La vague « BYOD » (Bring Your Own Device) a bouleversé de nombreuses entreprises qui ont fini par mettre en place une « politique BYOD », le cas échéant en adaptant, en conséquence, leur politique de sécurité et en encadrant les usages par une modification de la charte informatique (et/ou du contrat de travail). Se sont posées de nombreuses questions liées à l’authentification des matériels (Smartphone, tablettes, etc.) et des personnes, à la traçabilité et à la lutte contre la fuite d’information.
Il est maintenant certain qu’il en sera de même pour l’Internet des Objets : des solutions de sécurisation des objets sont entrain de voir le jour et vont se généraliser. Il s’agira d’authentifier fortement les objets, pourquoi pas avec l’usage de certificats numériques, afin d’être sûr que la communication entre l’objet et le système central sur Internet est fiable et sécurisée, et que les objets s’assurent de l’identité de l’autre avant de communiquer.

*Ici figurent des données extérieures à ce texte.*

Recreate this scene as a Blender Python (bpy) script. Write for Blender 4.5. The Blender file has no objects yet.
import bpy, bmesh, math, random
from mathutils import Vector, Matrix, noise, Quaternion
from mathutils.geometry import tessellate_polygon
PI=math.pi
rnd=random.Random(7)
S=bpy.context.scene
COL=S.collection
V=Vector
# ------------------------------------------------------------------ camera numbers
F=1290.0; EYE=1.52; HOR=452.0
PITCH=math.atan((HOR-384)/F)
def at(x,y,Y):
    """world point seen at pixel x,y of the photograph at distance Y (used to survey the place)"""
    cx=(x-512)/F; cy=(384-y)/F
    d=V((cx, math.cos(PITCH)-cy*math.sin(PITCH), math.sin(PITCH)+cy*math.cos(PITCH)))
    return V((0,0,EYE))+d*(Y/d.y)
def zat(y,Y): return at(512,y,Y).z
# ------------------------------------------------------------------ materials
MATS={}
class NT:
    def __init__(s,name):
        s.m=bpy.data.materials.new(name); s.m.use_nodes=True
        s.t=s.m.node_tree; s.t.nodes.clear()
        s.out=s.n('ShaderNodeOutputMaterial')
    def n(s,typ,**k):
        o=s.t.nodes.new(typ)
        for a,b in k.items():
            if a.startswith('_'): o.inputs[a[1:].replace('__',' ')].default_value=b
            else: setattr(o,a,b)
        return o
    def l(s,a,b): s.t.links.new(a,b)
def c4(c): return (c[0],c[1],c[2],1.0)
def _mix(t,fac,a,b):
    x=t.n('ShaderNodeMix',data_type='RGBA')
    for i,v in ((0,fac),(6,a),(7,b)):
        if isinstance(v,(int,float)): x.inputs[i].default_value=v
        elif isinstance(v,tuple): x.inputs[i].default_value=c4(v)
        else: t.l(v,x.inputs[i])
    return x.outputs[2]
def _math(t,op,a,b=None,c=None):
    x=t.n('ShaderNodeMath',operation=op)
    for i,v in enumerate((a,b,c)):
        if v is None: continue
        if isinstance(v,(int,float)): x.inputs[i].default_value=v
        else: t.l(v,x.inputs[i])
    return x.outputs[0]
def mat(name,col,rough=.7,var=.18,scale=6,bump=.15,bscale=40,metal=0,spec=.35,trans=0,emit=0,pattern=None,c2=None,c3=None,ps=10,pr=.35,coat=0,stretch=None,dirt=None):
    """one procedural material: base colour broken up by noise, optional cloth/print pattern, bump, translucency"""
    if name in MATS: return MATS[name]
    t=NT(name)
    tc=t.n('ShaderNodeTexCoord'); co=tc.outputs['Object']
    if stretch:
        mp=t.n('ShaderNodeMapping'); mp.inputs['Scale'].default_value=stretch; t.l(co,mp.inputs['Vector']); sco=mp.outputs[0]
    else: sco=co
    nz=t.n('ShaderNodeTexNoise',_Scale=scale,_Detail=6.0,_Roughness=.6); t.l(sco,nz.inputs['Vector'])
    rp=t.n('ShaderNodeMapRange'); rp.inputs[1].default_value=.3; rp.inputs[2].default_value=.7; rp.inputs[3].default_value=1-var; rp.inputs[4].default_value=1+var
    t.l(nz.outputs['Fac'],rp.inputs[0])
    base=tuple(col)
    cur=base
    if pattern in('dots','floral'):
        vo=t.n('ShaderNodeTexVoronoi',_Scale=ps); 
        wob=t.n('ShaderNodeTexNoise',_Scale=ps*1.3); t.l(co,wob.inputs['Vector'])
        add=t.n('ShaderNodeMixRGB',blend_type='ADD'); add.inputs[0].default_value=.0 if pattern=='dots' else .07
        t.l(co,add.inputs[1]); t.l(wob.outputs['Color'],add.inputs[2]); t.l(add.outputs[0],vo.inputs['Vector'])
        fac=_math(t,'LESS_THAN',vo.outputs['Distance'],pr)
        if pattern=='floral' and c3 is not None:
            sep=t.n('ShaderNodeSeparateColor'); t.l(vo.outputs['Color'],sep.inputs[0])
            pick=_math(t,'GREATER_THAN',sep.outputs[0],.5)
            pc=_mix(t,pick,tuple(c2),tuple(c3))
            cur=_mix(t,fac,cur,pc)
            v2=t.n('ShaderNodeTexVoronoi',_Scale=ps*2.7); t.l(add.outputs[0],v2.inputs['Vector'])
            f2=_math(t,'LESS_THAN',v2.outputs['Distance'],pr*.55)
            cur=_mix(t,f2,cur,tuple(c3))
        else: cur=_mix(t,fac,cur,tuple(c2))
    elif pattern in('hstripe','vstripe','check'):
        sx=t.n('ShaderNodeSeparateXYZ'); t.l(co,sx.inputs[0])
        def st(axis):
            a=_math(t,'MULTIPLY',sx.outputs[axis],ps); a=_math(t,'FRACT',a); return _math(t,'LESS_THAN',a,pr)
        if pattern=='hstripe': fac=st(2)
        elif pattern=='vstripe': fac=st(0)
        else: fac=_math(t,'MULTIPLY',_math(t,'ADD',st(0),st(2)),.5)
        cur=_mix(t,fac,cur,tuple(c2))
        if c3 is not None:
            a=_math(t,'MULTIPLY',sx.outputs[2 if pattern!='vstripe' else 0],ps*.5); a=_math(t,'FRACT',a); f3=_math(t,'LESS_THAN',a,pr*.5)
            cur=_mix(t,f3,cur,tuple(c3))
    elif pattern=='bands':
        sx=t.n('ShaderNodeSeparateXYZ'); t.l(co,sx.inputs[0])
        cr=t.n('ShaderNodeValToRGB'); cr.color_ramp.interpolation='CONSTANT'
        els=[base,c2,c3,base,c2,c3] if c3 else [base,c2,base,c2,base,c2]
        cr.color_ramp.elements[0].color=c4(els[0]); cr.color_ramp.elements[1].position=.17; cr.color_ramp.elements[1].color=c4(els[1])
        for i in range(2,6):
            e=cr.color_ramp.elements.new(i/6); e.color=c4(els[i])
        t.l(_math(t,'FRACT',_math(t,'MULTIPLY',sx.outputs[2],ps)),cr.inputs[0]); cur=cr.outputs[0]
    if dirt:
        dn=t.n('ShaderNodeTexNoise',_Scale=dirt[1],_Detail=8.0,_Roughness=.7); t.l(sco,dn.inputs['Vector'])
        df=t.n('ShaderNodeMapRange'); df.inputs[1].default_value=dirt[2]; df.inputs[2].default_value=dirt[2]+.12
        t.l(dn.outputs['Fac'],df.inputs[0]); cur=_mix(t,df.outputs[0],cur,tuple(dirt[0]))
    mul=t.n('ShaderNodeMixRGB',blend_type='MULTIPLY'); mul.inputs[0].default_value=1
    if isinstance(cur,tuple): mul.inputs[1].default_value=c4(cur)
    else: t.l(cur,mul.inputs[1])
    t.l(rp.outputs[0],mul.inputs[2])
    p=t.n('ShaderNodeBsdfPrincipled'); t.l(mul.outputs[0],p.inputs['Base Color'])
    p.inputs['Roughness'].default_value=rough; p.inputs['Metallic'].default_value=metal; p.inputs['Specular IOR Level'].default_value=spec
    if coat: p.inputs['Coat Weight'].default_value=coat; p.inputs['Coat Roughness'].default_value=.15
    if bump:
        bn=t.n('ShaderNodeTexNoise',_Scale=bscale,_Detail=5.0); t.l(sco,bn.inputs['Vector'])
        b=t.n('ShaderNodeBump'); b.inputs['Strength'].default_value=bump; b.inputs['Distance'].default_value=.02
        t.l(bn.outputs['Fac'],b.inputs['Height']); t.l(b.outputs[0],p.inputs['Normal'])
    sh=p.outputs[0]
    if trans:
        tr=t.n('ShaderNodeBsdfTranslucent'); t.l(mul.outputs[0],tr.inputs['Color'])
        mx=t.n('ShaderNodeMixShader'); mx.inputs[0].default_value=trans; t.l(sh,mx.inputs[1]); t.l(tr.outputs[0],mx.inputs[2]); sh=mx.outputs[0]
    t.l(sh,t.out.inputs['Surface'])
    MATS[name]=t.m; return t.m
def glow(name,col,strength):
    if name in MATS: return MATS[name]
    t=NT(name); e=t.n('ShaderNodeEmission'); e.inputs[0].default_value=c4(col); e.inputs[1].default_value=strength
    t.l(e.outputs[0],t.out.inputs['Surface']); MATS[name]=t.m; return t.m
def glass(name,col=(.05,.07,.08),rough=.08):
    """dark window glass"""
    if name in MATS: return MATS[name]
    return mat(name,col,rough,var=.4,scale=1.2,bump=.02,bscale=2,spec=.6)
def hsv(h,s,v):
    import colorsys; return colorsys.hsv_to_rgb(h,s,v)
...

Pour assurer la traçabilité et l’intégrité des données échangées des mécanismes de signatures électroniques seront vraisemblablement déployés (garantie que les données n’ont pas été altérées). Pour ce qui concerne la lutte contre la fuite d’information, le sujet est vaste mais une des pistes pourrait être la mise en place de solution de chiffrement de l’information, de sorte qu’elle ne soit pas exploitable si jamais une donnée personnelle venait à sortir du système et à être rendue publique. Il est donc probable que des acteurs de la confiance numérique se spécialisent dans le domaine de la sécurisation de « l’Internet des Objets » en proposant ce type de Services pourquoi pas avec une déclinaison dans le « Cloud ».